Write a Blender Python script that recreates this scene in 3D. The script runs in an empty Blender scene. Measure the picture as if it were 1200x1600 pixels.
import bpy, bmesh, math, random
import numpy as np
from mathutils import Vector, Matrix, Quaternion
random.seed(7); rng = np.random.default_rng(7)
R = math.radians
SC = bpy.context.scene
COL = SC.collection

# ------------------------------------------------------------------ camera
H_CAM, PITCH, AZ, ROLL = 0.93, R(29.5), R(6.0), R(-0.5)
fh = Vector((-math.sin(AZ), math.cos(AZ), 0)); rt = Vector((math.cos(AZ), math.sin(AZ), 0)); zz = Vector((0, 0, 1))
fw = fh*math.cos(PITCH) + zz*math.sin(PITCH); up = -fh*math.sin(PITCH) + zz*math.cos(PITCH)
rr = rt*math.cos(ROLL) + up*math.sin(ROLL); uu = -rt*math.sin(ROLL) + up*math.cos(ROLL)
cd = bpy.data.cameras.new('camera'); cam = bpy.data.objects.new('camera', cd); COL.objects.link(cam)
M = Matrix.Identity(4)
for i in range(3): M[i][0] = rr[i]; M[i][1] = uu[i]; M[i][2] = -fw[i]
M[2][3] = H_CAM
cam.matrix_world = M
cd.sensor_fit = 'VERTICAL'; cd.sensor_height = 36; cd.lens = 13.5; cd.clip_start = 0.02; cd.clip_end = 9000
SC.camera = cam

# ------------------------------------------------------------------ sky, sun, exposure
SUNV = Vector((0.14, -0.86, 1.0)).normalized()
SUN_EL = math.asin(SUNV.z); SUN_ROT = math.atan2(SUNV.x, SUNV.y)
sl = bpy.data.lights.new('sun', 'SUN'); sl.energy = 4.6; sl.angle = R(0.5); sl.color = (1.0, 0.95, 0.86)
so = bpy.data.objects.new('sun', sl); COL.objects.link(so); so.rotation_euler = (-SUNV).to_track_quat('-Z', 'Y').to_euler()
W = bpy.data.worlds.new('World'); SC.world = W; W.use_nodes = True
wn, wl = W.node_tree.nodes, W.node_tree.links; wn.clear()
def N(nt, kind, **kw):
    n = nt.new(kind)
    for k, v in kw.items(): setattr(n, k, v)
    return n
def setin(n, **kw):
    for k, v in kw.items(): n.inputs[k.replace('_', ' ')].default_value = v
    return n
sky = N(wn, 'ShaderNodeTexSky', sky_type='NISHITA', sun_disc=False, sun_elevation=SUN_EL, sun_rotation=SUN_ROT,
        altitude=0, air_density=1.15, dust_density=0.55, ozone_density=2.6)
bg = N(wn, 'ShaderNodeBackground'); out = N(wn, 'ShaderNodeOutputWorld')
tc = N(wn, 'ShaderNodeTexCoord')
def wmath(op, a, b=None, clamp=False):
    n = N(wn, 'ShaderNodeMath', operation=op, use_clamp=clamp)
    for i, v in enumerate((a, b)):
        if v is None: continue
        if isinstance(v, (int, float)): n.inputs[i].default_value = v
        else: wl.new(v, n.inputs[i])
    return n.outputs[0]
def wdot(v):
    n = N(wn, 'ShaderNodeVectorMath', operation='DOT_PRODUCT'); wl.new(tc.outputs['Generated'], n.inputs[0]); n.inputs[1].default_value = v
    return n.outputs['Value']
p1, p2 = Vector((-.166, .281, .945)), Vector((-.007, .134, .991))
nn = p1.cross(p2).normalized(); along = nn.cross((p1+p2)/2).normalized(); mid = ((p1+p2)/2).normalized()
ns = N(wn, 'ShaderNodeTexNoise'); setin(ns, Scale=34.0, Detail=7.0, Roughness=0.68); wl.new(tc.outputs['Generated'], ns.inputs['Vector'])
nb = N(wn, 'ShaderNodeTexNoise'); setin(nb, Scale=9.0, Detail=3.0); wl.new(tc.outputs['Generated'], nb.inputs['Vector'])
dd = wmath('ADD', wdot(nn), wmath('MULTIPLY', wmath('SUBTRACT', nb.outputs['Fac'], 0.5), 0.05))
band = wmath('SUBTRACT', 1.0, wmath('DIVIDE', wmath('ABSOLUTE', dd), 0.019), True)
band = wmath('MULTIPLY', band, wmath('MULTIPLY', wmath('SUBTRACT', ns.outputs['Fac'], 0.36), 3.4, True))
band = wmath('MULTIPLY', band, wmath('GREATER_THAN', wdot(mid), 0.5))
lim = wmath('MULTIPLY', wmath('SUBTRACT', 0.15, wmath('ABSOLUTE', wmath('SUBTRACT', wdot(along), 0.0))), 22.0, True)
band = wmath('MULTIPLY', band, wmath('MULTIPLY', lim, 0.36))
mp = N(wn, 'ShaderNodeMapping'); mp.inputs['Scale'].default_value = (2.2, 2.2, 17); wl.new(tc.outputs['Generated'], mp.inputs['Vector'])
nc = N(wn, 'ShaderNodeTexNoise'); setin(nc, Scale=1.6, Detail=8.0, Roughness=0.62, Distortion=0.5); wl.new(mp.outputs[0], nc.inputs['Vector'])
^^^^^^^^
**Stated goal:**
Please write out the material word for word from its first line through the line holding "COL = SC.collection", including both, and no line past it.

**Task response:**
Write a Blender Python script that recreates this scene in 3D. The script runs in an empty Blender scene. Measure the picture as if it were 1200x1600 pixels.
import bpy, bmesh, math, random
import numpy as np
from mathutils import Vector, Matrix, Quaternion
random.seed(7); rng = np.random.default_rng(7)
R = math.radians
SC = bpy.context.scene
COL = SC.collection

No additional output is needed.